Такое указание на формальный структурный элемент человеческого действия еще ничего не говорит нам о содержании определенной целевой установки. Она необходима для более точного выделения и определения того плана, где проявляется личностное бытие субъекта, или, иначе говоря, проявляется качественная идентификация субъекта. Причем, такой качественной идентификации субъекта невозможно достичь одним лишь указанием на него как на инициатора воздействия на окружающую действительность или же ее изменения. Это можно будет сделать лишь учитывая то, на что в целом ориентирован субъект в своей жизни.
Правда, здесь возникает очередная проблема. Если самоопределение предполагает такое отношение личности к самой себе, то для нее существенным вопросом будет ее собственное бытие: не сводится ли в этом случае бытие субъекта как личности к тому, в чем человек усматривает свое окончательное жизненное содержание?
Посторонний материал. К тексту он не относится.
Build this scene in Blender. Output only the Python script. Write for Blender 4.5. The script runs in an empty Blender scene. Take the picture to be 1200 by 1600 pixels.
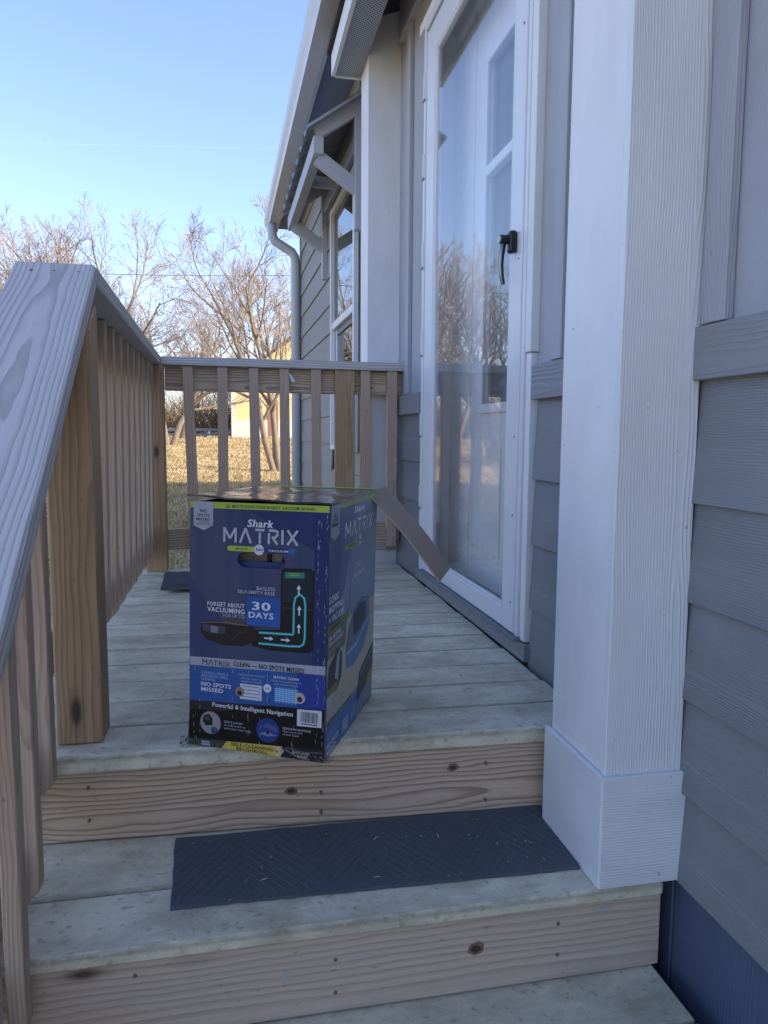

Таким образом, это вопрос о том, идентично ли самоопределение с решением того, что является в конце концов существенным для субъекта. Последнее означает, что существует как возможность самоопределения, так и отклонения от этой возможности. Отклонение от этой возможности было бы равнозначным тому, что бытие личности осталось бы "скрытым". Такие недостаточные проявления бытия субъекта являлись предметом многочисленных обсуждений, особенно со стороны того философского направления, которое обычно называют экзистенциальной философией, или экзистенциализмом. Назовем лишь двух представителей этого направлении – Серена Кьеркегора и Мартина Xайдеггера, которые обратились к вышеназванной теме с подробным феноменологическим анализом.
В связи с нашими рассуждениями важно показать, что этому самоопределению фактически соответствует конститутивный процесс "я" (то есть процесс конституирования, или определения, становления "я"). Другими словами, качественной идентификации и проявляющемуся в самоопределении субъекту соответствует реальный конститутивный процесс со стороны "я". Но имеет ли смысл говорить о реальном конститутивном процессе человеческого "я"? Прежде всего очевидно, что "я" ощущает себя различным образом включенным в свои действия. И эти различные способы своей включенности субъект не ощущает как качественно безразличные способы. Скорее, эти "способы бытия" оказываются феноменальными отражениями лежащей в их основе недостаточности или полноты обладания самим собой или распоряжения самим собой. Как субъект личности человек ощущает себя тогда, когда осознает, что он распоряжается собой или обладает собой.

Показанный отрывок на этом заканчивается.